Wal-Mart's Sustainability Index

Wal-Mart's Sustainability Index

Slate's The Big Money details Wal-Mart's Sustainability Index.

The giant retailer ($406 billion in revenues in 2008) is developing an ambitious, comprehensive, and fiendishly complex plan to measure the sustainability of every product it sells. Wal-Mart has been working quietly on what it calls a "sustainability index" for more than a year, and it will take another year or two for labels to appear on products. But the company's grand plan-"audacious beyond words" is how one insider describes it-has the potential to transform retailing by requiring manufacturers of consumer products to dig deep into their supply chains, measure their environmental impact, and compete on those terms for favorable treatment from the world's most powerful retailer.

Inhabitat analyzes the eco-impact of the Sustainability Index.

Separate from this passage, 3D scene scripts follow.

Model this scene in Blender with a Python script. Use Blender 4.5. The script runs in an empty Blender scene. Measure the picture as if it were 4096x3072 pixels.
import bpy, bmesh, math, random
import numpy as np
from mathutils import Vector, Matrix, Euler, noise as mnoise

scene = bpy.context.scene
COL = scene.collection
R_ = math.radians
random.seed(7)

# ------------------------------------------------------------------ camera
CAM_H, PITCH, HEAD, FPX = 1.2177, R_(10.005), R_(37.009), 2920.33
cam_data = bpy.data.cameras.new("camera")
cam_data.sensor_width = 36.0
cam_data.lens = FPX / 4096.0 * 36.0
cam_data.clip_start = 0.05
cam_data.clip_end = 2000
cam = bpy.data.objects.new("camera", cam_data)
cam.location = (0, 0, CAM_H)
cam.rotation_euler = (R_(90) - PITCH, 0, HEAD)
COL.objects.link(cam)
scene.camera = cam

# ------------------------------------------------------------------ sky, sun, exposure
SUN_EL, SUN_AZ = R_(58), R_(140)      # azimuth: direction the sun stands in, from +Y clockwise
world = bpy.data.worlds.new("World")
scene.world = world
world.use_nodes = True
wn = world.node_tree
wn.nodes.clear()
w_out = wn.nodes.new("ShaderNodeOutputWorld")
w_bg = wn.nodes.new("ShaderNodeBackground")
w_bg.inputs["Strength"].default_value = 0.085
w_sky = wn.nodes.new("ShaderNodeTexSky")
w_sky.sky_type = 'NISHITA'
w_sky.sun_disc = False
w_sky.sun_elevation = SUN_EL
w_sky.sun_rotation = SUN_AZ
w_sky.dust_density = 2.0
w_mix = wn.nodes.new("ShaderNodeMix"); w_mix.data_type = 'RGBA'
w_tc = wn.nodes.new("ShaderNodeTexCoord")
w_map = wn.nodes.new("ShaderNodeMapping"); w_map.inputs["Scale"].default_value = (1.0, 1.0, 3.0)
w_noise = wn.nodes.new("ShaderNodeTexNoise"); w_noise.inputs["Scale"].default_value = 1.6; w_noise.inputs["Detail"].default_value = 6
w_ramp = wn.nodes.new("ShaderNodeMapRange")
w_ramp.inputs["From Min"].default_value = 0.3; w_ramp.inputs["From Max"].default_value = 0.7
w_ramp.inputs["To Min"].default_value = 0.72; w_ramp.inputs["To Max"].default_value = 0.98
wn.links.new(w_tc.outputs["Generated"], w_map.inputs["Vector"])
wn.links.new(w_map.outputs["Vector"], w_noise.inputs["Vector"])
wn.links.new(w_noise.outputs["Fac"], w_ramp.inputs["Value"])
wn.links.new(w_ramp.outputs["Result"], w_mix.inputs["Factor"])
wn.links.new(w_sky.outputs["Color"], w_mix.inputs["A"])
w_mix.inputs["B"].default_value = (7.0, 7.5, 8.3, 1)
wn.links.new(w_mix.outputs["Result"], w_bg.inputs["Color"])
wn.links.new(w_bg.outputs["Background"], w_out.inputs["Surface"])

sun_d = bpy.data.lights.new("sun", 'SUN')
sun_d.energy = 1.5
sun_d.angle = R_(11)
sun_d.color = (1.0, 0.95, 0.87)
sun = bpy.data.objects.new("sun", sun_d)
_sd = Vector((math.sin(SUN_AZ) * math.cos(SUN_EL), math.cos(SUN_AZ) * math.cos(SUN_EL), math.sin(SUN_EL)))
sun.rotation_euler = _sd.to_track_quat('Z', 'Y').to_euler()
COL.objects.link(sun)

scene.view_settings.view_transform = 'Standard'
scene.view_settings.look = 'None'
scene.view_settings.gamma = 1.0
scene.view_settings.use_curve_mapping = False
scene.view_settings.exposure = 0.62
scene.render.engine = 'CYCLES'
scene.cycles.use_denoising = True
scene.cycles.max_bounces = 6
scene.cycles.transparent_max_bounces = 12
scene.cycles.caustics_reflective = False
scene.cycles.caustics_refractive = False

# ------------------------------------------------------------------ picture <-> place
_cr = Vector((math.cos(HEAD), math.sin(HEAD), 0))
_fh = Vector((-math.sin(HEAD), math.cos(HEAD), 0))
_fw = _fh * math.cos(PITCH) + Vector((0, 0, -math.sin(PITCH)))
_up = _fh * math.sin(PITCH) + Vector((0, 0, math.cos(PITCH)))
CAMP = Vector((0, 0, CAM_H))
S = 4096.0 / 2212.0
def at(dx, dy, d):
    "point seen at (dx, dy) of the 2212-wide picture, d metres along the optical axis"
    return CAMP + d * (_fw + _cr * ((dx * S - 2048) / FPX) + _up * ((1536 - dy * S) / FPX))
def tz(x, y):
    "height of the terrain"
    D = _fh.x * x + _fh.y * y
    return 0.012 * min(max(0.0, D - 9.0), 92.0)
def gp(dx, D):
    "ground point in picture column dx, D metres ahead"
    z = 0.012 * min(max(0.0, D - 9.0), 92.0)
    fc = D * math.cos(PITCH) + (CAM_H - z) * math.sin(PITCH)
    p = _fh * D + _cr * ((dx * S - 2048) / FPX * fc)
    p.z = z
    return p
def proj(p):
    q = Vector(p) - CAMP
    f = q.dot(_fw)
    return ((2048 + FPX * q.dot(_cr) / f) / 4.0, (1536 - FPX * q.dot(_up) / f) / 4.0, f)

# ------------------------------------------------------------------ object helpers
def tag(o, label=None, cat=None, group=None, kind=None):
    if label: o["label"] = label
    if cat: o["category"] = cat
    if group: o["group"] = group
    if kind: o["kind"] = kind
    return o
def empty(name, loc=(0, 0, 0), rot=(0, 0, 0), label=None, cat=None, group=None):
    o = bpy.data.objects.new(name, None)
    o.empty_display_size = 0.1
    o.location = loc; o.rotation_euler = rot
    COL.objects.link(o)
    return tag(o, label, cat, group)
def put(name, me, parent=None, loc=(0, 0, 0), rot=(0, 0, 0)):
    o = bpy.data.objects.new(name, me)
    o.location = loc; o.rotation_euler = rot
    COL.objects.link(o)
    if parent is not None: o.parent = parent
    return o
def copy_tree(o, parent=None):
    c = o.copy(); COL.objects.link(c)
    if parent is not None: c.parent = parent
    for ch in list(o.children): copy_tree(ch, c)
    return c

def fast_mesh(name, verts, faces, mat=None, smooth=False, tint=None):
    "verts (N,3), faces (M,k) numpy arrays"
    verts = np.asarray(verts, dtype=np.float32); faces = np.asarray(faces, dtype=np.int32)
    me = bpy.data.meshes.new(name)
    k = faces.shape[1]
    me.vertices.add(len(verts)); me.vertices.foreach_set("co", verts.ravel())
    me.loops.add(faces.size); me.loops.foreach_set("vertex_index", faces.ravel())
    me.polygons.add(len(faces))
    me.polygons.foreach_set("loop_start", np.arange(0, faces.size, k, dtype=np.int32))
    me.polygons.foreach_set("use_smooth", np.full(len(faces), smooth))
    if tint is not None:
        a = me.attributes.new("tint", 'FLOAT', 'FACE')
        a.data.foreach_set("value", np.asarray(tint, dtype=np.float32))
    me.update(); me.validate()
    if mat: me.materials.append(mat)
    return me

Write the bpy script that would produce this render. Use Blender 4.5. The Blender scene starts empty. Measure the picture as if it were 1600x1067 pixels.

Wal-Mart's sustainability index may be a game changer, and could easily have as much impact as a cap and trade program. With 4,253 retail outlets as of November 2008, the mega-corporation has the power and reach with manufacturers worldwide to get them on board with this program. This is no small undertaking Wal-Mart has started and we applaud the effort to help consumers make better informed decisions. [...] This is only the start of the Sustainability Index and it is nowhere close to being the grading systems people are claiming it to be. It will take years of trials, tests, data collection and research to develop a fair, balanced and informative sustainability rating system. The goal is to have a universal eco-labeling system for products based on everything that makes up sustainability, but at its current level of development, the Sustainability Index is yet an infant.